Transcribe the data that follows precisely, omitting nothing.
======== Stored data
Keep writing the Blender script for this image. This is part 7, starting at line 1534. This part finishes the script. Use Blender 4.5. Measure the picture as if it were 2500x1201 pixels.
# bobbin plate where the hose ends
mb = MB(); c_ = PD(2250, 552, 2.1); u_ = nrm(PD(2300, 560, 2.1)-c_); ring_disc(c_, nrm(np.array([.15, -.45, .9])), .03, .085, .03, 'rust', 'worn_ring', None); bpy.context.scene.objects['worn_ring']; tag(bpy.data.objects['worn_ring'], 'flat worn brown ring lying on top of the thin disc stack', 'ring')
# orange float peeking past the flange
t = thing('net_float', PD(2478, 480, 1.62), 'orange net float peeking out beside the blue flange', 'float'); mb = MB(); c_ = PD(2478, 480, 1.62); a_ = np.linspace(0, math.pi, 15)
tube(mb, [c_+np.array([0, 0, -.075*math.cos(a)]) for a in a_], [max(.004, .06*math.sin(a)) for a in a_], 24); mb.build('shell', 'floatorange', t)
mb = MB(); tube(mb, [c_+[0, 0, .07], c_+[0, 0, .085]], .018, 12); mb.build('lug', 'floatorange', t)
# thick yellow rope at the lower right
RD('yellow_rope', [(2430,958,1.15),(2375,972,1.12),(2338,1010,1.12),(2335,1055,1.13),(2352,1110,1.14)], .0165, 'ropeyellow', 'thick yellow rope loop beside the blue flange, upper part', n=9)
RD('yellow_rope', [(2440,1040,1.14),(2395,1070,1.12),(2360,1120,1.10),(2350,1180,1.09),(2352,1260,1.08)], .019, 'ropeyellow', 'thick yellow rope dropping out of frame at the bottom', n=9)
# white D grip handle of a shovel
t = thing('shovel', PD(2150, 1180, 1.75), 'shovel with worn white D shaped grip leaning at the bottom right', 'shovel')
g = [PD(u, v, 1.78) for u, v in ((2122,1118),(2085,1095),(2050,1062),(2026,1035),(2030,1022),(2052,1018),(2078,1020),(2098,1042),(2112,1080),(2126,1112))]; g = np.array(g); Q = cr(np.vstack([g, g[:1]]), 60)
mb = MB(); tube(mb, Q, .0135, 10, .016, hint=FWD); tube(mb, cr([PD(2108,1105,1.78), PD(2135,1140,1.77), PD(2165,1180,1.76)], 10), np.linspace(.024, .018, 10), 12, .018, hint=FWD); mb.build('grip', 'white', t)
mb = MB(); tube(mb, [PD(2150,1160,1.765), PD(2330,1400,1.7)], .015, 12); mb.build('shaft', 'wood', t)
================
__Written answer__.
Keep writing the Blender script for this image. This is part 7, starting at line 1534. This part finishes the script. Use Blender 4.5. Measure the picture as if it were 2500x1201 pixels.
# bobbin plate where the hose ends
mb = MB(); c_ = PD(2250, 552, 2.1); u_ = nrm(PD(2300, 560, 2.1)-c_); ring_disc(c_, nrm(np.array([.15, -.45, .9])), .03, .085, .03, 'rust', 'worn_ring', None); bpy.context.scene.objects['worn_ring']; tag(bpy.data.objects['worn_ring'], 'flat worn brown ring lying on top of the thin disc stack', 'ring')
# orange float peeking past the flange
t = thing('net_float', PD(2478, 480, 1.62), 'orange net float peeking out beside the blue flange', 'float'); mb = MB(); c_ = PD(2478, 480, 1.62); a_ = np.linspace(0, math.pi, 15)
tube(mb, [c_+np.array([0, 0, -.075*math.cos(a)]) for a in a_], [max(.004, .06*math.sin(a)) for a in a_], 24); mb.build('shell', 'floatorange', t)
mb = MB(); tube(mb, [c_+[0, 0, .07], c_+[0, 0, .085]], .018, 12); mb.build('lug', 'floatorange', t)
# thick yellow rope at the lower right
RD('yellow_rope', [(2430,958,1.15),(2375,972,1.12),(2338,1010,1.12),(2335,1055,1.13),(2352,1110,1.14)], .0165, 'ropeyellow', 'thick yellow rope loop beside the blue flange, upper part', n=9)
RD('yellow_rope', [(2440,1040,1.14),(2395,1070,1.12),(2360,1120,1.10),(2350,1180,1.09),(2352,1260,1.08)], .019, 'ropeyellow', 'thick yellow rope dropping out of frame at the bottom', n=9)
# white D grip handle of a shovel
t = thing('shovel', PD(2150, 1180, 1.75), 'shovel with worn white D shaped grip leaning at the bottom right', 'shovel')
g = [PD(u, v, 1.78) for u, v in ((2122,1118),(2085,1095),(2050,1062),(2026,1035),(2030,1022),(2052,1018),(2078,1020),(2098,1042),(2112,1080),(2126,1112))]; g = np.array(g); Q = cr(np.vstack([g, g[:1]]), 60)
mb = MB(); tube(mb, Q, .0135, 10, .016, hint=FWD); tube(mb, cr([PD(2108,1105,1.78), PD(2135,1140,1.77), PD(2165,1180,1.76)], 10), np.linspace(.024, .018, 10), 12, .018, hint=FWD); mb.build('grip', 'white', t)
mb = MB(); tube(mb, [PD(2150,1160,1.765), PD(2330,1400,1.7)], .015, 12); mb.build('shaft', 'wood', t)